>>>

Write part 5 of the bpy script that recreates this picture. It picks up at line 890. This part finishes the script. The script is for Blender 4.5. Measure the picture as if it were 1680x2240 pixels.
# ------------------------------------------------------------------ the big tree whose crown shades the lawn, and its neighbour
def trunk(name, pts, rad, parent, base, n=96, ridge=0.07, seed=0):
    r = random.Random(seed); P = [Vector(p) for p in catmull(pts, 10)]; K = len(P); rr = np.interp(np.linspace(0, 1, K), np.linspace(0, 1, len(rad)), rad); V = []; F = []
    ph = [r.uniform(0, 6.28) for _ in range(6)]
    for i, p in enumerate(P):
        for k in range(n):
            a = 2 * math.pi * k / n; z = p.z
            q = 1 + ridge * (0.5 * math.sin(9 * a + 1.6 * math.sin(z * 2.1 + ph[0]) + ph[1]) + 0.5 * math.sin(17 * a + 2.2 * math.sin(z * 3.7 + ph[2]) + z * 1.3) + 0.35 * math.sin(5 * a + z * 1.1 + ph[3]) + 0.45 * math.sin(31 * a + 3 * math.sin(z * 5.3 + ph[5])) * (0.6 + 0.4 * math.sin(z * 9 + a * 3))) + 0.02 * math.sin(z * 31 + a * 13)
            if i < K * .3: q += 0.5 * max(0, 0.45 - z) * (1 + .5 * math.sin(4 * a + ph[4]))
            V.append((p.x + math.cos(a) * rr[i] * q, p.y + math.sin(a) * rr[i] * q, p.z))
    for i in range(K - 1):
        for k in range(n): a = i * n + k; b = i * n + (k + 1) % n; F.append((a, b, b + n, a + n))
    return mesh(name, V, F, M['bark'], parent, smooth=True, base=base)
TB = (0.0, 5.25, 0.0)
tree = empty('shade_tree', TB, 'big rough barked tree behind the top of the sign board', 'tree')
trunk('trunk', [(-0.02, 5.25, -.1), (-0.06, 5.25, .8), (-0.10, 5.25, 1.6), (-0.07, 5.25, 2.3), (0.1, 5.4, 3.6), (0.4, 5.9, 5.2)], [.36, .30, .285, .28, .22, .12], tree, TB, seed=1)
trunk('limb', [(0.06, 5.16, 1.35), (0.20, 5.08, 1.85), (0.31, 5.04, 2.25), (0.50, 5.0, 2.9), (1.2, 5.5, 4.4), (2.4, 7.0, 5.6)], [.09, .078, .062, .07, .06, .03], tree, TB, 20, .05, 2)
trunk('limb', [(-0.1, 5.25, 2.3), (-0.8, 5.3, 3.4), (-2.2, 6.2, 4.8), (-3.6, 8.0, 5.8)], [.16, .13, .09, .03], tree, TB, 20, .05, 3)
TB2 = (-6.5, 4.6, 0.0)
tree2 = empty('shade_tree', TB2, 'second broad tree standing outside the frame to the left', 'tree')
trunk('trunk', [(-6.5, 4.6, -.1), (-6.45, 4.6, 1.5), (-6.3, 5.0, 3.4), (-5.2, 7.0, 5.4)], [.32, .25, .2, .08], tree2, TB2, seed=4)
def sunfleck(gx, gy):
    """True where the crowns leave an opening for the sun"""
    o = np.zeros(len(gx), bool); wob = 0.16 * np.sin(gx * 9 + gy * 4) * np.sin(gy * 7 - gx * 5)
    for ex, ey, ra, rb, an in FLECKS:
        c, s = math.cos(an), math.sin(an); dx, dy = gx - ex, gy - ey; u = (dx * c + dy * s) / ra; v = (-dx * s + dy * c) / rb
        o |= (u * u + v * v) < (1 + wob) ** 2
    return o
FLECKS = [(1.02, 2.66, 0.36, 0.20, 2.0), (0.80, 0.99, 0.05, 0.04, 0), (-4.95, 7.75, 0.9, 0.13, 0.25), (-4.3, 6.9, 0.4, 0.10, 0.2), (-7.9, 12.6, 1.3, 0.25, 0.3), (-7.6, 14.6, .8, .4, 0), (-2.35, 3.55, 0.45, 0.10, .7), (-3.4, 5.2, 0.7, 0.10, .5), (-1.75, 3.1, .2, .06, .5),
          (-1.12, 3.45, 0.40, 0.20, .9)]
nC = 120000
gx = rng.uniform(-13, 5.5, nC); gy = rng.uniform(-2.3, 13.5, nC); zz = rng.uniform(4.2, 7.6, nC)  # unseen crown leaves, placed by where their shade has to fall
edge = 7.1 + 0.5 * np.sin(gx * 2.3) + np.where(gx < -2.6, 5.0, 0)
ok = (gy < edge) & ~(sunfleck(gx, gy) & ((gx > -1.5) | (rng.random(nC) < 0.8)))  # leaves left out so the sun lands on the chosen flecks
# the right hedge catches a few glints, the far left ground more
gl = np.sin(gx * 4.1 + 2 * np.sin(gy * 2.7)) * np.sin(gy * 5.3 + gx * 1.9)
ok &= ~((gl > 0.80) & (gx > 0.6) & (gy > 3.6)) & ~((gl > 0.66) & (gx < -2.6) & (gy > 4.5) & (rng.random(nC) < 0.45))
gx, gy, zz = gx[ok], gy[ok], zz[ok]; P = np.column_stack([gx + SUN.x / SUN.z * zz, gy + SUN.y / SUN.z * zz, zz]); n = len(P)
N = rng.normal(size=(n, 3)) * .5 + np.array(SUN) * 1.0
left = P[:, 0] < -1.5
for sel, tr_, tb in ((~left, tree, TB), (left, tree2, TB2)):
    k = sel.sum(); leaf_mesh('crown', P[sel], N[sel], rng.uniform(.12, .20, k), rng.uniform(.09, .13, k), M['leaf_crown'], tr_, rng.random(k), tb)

<<<

Retype the listing exactly, in full.

→ **Result below**:
Write part 5 of the bpy script that recreates this picture. It picks up at line 890. This part finishes the script. The script is for Blender 4.5. Measure the picture as if it were 1680x2240 pixels.
# ------------------------------------------------------------------ the big tree whose crown shades the lawn, and its neighbour
def trunk(name, pts, rad, parent, base, n=96, ridge=0.07, seed=0):
    r = random.Random(seed); P = [Vector(p) for p in catmull(pts, 10)]; K = len(P); rr = np.interp(np.linspace(0, 1, K), np.linspace(0, 1, len(rad)), rad); V = []; F = []
    ph = [r.uniform(0, 6.28) for _ in range(6)]
    for i, p in enumerate(P):
        for k in range(n):
            a = 2 * math.pi * k / n; z = p.z
            q = 1 + ridge * (0.5 * math.sin(9 * a + 1.6 * math.sin(z * 2.1 + ph[0]) + ph[1]) + 0.5 * math.sin(17 * a + 2.2 * math.sin(z * 3.7 + ph[2]) + z * 1.3) + 0.35 * math.sin(5 * a + z * 1.1 + ph[3]) + 0.45 * math.sin(31 * a + 3 * math.sin(z * 5.3 + ph[5])) * (0.6 + 0.4 * math.sin(z * 9 + a * 3))) + 0.02 * math.sin(z * 31 + a * 13)
            if i < K * .3: q += 0.5 * max(0, 0.45 - z) * (1 + .5 * math.sin(4 * a + ph[4]))
            V.append((p.x + math.cos(a) * rr[i] * q, p.y + math.sin(a) * rr[i] * q, p.z))
    for i in range(K - 1):
        for k in range(n): a = i * n + k; b = i * n + (k + 1) % n; F.append((a, b, b + n, a + n))
    return mesh(name, V, F, M['bark'], parent, smooth=True, base=base)
TB = (0.0, 5.25, 0.0)
tree = empty('shade_tree', TB, 'big rough barked tree behind the top of the sign board', 'tree')
trunk('trunk', [(-0.02, 5.25, -.1), (-0.06, 5.25, .8), (-0.10, 5.25, 1.6), (-0.07, 5.25, 2.3), (0.1, 5.4, 3.6), (0.4, 5.9, 5.2)], [.36, .30, .285, .28, .22, .12], tree, TB, seed=1)
trunk('limb', [(0.06, 5.16, 1.35), (0.20, 5.08, 1.85), (0.31, 5.04, 2.25), (0.50, 5.0, 2.9), (1.2, 5.5, 4.4), (2.4, 7.0, 5.6)], [.09, .078, .062, .07, .06, .03], tree, TB, 20, .05, 2)
trunk('limb', [(-0.1, 5.25, 2.3), (-0.8, 5.3, 3.4), (-2.2, 6.2, 4.8), (-3.6, 8.0, 5.8)], [.16, .13, .09, .03], tree, TB, 20, .05, 3)
TB2 = (-6.5, 4.6, 0.0)
tree2 = empty('shade_tree', TB2, 'second broad tree standing outside the frame to the left', 'tree')
trunk('trunk', [(-6.5, 4.6, -.1), (-6.45, 4.6, 1.5), (-6.3, 5.0, 3.4), (-5.2, 7.0, 5.4)], [.32, .25, .2, .08], tree2, TB2, seed=4)
def sunfleck(gx, gy):
    """True where the crowns leave an opening for the sun"""
    o = np.zeros(len(gx), bool); wob = 0.16 * np.sin(gx * 9 + gy * 4) * np.sin(gy * 7 - gx * 5)
    for ex, ey, ra, rb, an in FLECKS:
        c, s = math.cos(an), math.sin(an); dx, dy = gx - ex, gy - ey; u = (dx * c + dy * s) / ra; v = (-dx * s + dy * c) / rb
        o |= (u * u + v * v) < (1 + wob) ** 2
    return o
FLECKS = [(1.02, 2.66, 0.36, 0.20, 2.0), (0.80, 0.99, 0.05, 0.04, 0), (-4.95, 7.75, 0.9, 0.13, 0.25), (-4.3, 6.9, 0.4, 0.10, 0.2), (-7.9, 12.6, 1.3, 0.25, 0.3), (-7.6, 14.6, .8, .4, 0), (-2.35, 3.55, 0.45, 0.10, .7), (-3.4, 5.2, 0.7, 0.10, .5), (-1.75, 3.1, .2, .06, .5),
          (-1.12, 3.45, 0.40, 0.20, .9)]
nC = 120000
gx = rng.uniform(-13, 5.5, nC); gy = rng.uniform(-2.3, 13.5, nC); zz = rng.uniform(4.2, 7.6, nC)  # unseen crown leaves, placed by where their shade has to fall
edge = 7.1 + 0.5 * np.sin(gx * 2.3) + np.where(gx < -2.6, 5.0, 0)
ok = (gy < edge) & ~(sunfleck(gx, gy) & ((gx > -1.5) | (rng.random(nC) < 0.8)))  # leaves left out so the sun lands on the chosen flecks
# the right hedge catches a few glints, the far left ground more
gl = np.sin(gx * 4.1 + 2 * np.sin(gy * 2.7)) * np.sin(gy * 5.3 + gx * 1.9)
ok &= ~((gl > 0.80) & (gx > 0.6) & (gy > 3.6)) & ~((gl > 0.66) & (gx < -2.6) & (gy > 4.5) & (rng.random(nC) < 0.45))
gx, gy, zz = gx[ok], gy[ok], zz[ok]; P = np.column_stack([gx + SUN.x / SUN.z * zz, gy + SUN.y / SUN.z * zz, zz]); n = len(P)
N = rng.normal(size=(n, 3)) * .5 + np.array(SUN) * 1.0
left = P[:, 0] < -1.5
for sel, tr_, tb in ((~left, tree, TB), (left, tree2, TB2)):
    k = sel.sum(); leaf_mesh('crown', P[sel], N[sel], rng.uniform(.12, .20, k), rng.uniform(.09, .13, k), M['leaf_crown'], tr_, rng.random(k), tb)